Rosa Parks and the Civil Rights Movement

Rosa Parks is a prime example of how an ordinary American can change the world around her. She was born in 1913, in the southern state of Alabama. Parks became famous for challenging a discriminatory policy in the city of Montgomery, Alabama. During the 1950s, Black Americans in the south were not allowed to ride in the front seats of public buses if a white person needed that seat. Blacks were expected to get out of their seats, and go to the back of the bus, which was designated as “Colored Only.”

On December 1, 1955, Parks refused to obey the bus drivers order to surrender her seat to a white passenger who had boarded the bus. Even though Parks was seated in the Colored Only section, the bus was filled, and she was required by law to give her seat to the white rider. Parks was arrested, and charged with civil disobedience. She later said she had grown “tired of giving in.”

Her arrest and subsequent trial made Parks a national symbol for the Civil Rights Movement. Her arrest also lead to the Montgomery Bus Boycott that was a political and social protest campaign against racial segregation. Although the boycott only lasted 21 days, it was instrumental in the Supreme Court decision to declare Alabama’s practice of segregation unconstitutional.

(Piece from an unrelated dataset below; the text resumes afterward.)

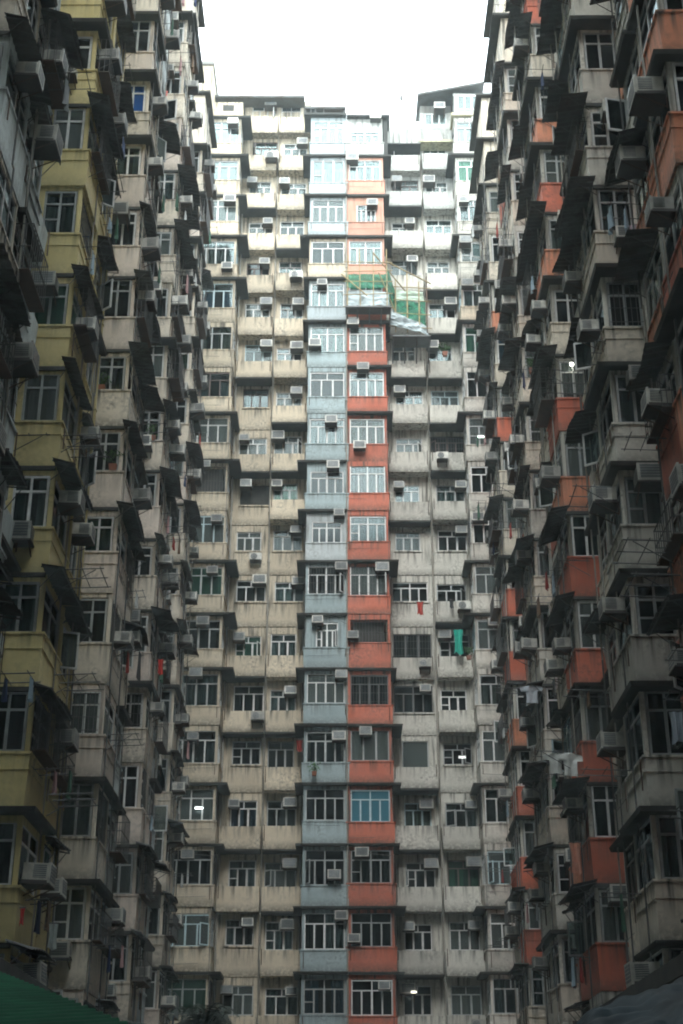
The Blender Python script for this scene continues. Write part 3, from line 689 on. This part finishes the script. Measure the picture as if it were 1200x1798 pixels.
wing('R', 44.9, 6.6, lambda k: rnd.choice([w_cream, w_grey, w_cream]), gmx, 'cream block in the right wing between two orange blocks', 'cream block on the right', near_kw=gk, rec=4.1, roof=46.2)
wing('R', 52.7, 6.6, lambda k: w_orange if k in (0, 1, 2, 4, 5, 8) else w_faded if k in (3, 10) else w_cream, gmx, 'small orange and cream block of the right wing touching the rear facade', 'far orange and cream block', near_kw=gk, rec=4.4, roof=46.2)
# unseen blocks added behind the viewer to darken the courtyard
for X0, X1 in ((-14, -7.6), (7.6, 14)):
    m = MB(); m.box(X0, X1, -9, 20.8, -2.4, 47, w_grey)
    for k in range(-1, 15):
        a, c_ = (X1, X1 + 1.1) if X1 < 0 else (X0 - 1.1, X0)
        for y in (-8, -2, 5, 10, 15): m.box(a, c_, y, y + 4, ZW + H * k, ZW + H * k + .9, w_cream); m.box(a, c_ , y - .2, y + 4.2, ZW + H * k - .1, ZW + H * k - .004, darkcon)
    o = m.obj('apartment_block', None); tag(o, 'unseen block added to extend the wing behind the viewer' + (', western side' if X1 < 0 else ', eastern side'), 'apartment block', 'blocks round the courtyard')
m = MB(); m.box(-16, 16, -22, -9.1, -2.4, 58, concrete); o = m.obj('apartment_block', None)  # height and distance set for the shade it casts on the facades
tag(o, 'unseen grey block added behind the viewer to shade the courtyard', 'apartment block', 'blocks round the courtyard')

# ground
m = MB(); m.box(-70, 70, -60, 110, -2.2, -1.6, plain('dark_paving', (.07, .07, .065), .8)); tag(m.obj('ground', None), kind='structure')
#MORE
# ================================================================== SMALL THINGS
F = 50 / 36 * 1798
def at(px, py, Y):
    """point of the photograph's pixel grid at distance Y down the courtyard"""
    t = math.tan(R(PITCH) - math.atan((py - 899) / F)); z = Y * t
    return Vector(((px - 600) * (Y * math.cos(R(PITCH)) + z * math.sin(R(PITCH))) / F, Y, z))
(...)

Parks has remained a symbol for the Civil Rights Movement even after her death in 2005 at the age of 92. She has been called the “First Lady of Civil Rights,” by the United States Congress, and “The Mother of the Freedom Movement.” She has been honored by the U.S. Government with prestigious awards such as the Presidential Medal of Freedom, and Congressional Gold Medal. She has been honored with her own museum in Michigan, and has received several other civil rights awards both before and after her death.